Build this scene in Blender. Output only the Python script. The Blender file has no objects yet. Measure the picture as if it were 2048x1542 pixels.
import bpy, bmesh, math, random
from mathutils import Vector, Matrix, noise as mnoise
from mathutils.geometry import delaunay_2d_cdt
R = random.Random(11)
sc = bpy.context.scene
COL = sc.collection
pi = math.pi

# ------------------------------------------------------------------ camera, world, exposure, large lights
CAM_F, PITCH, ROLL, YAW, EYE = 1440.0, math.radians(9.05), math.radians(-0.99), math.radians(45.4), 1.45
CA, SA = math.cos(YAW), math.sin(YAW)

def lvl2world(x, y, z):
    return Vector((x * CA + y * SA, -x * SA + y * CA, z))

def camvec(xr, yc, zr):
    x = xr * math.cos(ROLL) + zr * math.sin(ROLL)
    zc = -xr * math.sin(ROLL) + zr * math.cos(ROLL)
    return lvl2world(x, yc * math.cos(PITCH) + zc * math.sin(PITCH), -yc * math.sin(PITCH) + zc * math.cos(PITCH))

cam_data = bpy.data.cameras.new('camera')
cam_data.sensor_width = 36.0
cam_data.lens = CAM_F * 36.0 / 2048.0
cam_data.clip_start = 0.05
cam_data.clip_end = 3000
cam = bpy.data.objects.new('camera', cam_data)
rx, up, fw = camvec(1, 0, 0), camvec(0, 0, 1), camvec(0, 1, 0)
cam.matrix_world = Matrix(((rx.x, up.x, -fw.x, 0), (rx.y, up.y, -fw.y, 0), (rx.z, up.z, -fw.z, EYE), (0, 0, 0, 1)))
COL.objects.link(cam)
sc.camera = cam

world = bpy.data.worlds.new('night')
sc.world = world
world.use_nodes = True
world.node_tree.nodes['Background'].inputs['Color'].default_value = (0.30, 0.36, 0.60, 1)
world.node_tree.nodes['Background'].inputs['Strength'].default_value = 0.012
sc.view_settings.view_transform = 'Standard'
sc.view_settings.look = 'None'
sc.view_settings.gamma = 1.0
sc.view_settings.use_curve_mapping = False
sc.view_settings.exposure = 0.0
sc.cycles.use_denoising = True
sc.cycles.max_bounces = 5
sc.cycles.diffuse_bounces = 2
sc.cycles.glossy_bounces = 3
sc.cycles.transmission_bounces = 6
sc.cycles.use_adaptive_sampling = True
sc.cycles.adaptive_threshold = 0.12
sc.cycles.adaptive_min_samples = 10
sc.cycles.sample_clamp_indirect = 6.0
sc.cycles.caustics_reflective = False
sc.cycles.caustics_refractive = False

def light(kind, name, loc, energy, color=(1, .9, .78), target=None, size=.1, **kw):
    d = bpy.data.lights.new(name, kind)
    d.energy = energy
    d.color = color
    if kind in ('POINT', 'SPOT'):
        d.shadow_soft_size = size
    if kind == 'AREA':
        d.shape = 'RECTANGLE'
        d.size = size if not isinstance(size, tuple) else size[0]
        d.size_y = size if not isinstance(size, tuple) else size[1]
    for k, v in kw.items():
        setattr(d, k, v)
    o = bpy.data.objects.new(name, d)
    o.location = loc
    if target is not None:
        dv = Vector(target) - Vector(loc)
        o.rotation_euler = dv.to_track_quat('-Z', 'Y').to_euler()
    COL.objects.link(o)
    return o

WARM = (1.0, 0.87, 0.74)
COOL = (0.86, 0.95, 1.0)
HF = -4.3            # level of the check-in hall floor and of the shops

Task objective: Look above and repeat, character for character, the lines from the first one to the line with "return lvl2world(x, yc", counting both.

Task response:
Build this scene in Blender. Output only the Python script. The Blender file has no objects yet. Measure the picture as if it were 2048x1542 pixels.
import bpy, bmesh, math, random
from mathutils import Vector, Matrix, noise as mnoise
from mathutils.geometry import delaunay_2d_cdt
R = random.Random(11)
sc = bpy.context.scene
COL = sc.collection
pi = math.pi

# ------------------------------------------------------------------ camera, world, exposure, large lights
CAM_F, PITCH, ROLL, YAW, EYE = 1440.0, math.radians(9.05), math.radians(-0.99), math.radians(45.4), 1.45
CA, SA = math.cos(YAW), math.sin(YAW)

def lvl2world(x, y, z):
    return Vector((x * CA + y * SA, -x * SA + y * CA, z))

def camvec(xr, yc, zr):
    x = xr * math.cos(ROLL) + zr * math.sin(ROLL)
    zc = -xr * math.sin(ROLL) + zr * math.cos(ROLL)
    return lvl2world(x, yc * math.cos(PITCH) + zc * math.sin(PITCH), -yc * math.sin(PITCH) + zc * math.cos(PITCH))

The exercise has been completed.